++++ Record list

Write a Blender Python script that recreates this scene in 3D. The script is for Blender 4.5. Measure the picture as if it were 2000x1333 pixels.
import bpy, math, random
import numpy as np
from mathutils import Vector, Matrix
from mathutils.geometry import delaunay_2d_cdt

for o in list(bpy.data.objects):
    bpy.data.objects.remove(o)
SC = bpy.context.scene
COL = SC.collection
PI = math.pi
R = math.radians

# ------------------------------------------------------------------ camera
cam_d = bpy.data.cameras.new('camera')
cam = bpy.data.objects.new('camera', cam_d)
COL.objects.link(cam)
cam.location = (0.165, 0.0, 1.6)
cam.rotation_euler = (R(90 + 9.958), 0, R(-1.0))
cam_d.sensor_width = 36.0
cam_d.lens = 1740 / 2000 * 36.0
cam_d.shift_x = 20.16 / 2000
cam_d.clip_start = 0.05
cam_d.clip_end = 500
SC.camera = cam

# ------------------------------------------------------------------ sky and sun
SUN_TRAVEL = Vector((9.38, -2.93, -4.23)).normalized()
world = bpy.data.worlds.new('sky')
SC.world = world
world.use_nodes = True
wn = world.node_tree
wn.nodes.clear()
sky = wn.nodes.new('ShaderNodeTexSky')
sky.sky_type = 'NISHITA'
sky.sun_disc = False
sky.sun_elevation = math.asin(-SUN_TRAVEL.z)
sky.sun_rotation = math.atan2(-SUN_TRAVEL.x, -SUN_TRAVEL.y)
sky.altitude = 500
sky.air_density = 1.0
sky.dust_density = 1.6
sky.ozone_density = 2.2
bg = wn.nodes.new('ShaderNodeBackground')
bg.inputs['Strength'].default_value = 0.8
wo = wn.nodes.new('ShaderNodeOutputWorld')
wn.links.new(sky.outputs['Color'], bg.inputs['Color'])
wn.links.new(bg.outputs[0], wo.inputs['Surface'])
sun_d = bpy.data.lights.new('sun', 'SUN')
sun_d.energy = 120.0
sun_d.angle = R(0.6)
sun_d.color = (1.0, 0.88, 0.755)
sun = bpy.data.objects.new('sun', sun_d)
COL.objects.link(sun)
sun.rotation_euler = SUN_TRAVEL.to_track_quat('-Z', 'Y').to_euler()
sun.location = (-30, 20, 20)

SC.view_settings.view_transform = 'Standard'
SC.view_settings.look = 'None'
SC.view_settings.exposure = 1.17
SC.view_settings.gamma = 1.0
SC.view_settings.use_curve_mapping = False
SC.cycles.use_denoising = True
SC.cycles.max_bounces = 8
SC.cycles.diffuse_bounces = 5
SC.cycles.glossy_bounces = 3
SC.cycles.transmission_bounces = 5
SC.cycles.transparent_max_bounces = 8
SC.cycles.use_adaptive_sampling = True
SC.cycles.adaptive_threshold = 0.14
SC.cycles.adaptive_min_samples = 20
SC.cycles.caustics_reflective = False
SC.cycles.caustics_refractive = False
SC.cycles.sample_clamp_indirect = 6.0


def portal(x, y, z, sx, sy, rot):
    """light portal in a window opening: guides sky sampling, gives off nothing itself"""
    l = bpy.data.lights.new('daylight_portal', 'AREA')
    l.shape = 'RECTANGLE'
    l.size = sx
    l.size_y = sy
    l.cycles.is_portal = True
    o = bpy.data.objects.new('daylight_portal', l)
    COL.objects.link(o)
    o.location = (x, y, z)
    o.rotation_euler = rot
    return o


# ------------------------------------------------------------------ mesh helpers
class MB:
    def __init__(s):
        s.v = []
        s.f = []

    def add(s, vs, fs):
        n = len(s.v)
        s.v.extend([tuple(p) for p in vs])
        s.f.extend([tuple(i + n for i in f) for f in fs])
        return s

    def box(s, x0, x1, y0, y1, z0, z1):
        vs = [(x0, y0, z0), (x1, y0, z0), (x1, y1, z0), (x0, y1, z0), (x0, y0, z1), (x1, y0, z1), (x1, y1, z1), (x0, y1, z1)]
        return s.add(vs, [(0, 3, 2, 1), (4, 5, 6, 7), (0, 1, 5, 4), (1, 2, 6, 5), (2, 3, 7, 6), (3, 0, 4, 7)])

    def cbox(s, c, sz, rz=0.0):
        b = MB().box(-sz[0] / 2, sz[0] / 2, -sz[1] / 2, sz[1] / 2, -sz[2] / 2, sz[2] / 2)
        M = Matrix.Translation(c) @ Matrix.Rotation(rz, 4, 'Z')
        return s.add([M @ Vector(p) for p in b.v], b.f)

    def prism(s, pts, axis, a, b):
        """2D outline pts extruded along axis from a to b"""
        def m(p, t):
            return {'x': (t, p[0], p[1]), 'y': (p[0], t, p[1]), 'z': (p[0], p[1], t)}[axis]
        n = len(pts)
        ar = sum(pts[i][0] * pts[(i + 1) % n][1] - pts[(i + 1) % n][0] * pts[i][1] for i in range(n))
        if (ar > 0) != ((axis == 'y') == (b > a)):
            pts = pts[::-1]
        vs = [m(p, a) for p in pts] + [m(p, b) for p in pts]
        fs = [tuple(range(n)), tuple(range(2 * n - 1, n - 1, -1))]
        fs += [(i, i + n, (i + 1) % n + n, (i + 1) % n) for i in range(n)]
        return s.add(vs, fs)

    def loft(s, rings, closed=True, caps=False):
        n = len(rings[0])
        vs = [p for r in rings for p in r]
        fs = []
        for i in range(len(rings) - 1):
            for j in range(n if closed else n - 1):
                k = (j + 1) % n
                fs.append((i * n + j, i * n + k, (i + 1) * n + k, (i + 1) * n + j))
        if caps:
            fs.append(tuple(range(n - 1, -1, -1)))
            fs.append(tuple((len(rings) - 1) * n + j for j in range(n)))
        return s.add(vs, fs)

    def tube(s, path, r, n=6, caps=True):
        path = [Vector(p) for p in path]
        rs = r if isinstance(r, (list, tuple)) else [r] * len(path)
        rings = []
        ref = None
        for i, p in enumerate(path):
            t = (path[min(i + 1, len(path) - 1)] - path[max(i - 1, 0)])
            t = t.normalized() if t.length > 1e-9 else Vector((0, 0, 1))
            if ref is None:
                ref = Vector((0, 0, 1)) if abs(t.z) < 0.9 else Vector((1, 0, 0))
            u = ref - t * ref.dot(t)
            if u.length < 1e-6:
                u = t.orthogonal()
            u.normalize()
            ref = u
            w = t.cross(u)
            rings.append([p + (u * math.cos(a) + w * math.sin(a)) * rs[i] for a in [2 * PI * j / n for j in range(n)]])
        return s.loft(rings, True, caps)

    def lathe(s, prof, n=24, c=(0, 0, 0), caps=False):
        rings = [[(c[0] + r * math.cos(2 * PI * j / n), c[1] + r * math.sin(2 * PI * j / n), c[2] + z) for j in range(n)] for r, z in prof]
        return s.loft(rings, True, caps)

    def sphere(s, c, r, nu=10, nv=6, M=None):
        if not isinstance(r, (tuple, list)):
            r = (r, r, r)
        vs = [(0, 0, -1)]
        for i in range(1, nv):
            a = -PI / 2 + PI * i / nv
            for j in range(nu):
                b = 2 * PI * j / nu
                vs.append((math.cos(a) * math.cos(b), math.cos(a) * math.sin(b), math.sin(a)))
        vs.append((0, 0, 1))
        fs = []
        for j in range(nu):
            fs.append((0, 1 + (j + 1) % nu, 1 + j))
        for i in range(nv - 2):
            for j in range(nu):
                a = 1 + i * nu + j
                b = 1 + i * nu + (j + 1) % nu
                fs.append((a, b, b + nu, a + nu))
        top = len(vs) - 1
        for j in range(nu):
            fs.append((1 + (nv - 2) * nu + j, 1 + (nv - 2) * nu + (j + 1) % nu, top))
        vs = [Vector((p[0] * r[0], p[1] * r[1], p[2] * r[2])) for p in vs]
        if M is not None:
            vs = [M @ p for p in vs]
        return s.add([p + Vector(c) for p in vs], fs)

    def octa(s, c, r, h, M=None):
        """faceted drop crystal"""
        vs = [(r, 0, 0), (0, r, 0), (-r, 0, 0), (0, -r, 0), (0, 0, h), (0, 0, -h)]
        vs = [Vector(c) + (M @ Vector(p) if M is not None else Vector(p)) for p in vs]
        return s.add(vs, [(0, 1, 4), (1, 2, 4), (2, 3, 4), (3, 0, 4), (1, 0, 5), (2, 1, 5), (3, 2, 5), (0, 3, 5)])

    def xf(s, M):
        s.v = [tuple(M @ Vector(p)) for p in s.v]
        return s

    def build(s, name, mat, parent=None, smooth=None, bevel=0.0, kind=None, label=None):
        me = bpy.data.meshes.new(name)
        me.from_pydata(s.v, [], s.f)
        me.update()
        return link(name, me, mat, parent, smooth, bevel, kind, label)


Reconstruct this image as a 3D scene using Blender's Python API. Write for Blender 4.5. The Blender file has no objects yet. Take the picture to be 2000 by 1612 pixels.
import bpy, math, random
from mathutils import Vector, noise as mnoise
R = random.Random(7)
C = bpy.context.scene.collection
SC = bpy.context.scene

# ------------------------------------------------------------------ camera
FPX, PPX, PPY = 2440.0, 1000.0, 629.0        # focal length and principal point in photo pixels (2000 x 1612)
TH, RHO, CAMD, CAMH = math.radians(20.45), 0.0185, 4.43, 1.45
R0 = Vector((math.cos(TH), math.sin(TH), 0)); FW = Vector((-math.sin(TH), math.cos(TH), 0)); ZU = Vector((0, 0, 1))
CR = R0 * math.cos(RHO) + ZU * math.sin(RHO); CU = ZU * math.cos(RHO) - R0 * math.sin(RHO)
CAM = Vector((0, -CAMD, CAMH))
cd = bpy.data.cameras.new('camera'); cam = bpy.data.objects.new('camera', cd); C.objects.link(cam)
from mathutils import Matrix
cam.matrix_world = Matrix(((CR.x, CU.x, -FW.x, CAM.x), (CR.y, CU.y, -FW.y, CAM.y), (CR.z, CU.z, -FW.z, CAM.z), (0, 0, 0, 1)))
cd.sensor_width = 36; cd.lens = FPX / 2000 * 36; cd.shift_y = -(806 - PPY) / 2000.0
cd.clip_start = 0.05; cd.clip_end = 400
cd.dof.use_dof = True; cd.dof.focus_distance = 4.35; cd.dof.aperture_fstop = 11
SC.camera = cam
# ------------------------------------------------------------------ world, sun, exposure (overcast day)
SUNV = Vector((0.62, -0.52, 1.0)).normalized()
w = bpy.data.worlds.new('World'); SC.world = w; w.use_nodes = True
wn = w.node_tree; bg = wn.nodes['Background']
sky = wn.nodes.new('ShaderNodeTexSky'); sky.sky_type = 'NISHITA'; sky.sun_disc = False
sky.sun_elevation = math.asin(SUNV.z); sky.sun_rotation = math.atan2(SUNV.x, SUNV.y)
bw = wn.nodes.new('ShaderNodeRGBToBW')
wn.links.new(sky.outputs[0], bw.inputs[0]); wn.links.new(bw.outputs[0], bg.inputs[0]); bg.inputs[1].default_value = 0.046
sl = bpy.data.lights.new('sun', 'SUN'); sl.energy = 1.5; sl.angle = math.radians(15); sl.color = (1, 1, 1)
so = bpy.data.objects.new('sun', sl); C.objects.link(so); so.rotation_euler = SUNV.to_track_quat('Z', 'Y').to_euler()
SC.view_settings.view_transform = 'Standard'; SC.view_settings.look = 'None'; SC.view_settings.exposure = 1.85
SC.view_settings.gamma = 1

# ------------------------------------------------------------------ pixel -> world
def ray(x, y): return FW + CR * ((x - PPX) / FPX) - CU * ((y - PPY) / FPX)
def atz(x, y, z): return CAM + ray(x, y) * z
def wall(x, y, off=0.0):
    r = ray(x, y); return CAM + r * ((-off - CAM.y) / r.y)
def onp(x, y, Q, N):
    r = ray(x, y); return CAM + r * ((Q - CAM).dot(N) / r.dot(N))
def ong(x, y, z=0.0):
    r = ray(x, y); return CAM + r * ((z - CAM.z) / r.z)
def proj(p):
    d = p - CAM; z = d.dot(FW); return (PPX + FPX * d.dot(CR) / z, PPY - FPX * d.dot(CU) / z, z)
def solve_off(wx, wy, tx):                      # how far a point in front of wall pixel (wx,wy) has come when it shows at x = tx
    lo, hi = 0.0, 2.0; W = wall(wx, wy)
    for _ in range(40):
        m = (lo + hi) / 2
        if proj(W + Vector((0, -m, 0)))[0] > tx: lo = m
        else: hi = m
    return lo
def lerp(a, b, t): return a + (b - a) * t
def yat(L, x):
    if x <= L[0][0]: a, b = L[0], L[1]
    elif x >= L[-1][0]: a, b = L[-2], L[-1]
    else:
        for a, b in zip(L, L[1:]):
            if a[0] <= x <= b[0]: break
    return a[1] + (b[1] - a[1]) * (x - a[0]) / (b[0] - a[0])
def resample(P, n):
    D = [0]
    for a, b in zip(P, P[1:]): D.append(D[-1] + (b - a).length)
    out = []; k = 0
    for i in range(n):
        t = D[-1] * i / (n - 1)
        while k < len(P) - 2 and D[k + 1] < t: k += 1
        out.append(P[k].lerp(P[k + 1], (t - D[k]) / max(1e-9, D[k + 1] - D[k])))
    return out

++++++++

▶ Task to carry out
Set down the lines above as they stand, starting with the first line and ending with the line that contains "R = math.radians".

▶ Result
Write a Blender Python script that recreates this scene in 3D. The script is for Blender 4.5. Measure the picture as if it were 2000x1333 pixels.
import bpy, math, random
import numpy as np
from mathutils import Vector, Matrix
from mathutils.geometry import delaunay_2d_cdt

for o in list(bpy.data.objects):
    bpy.data.objects.remove(o)
SC = bpy.context.scene
COL = SC.collection
PI = math.pi
R = math.radians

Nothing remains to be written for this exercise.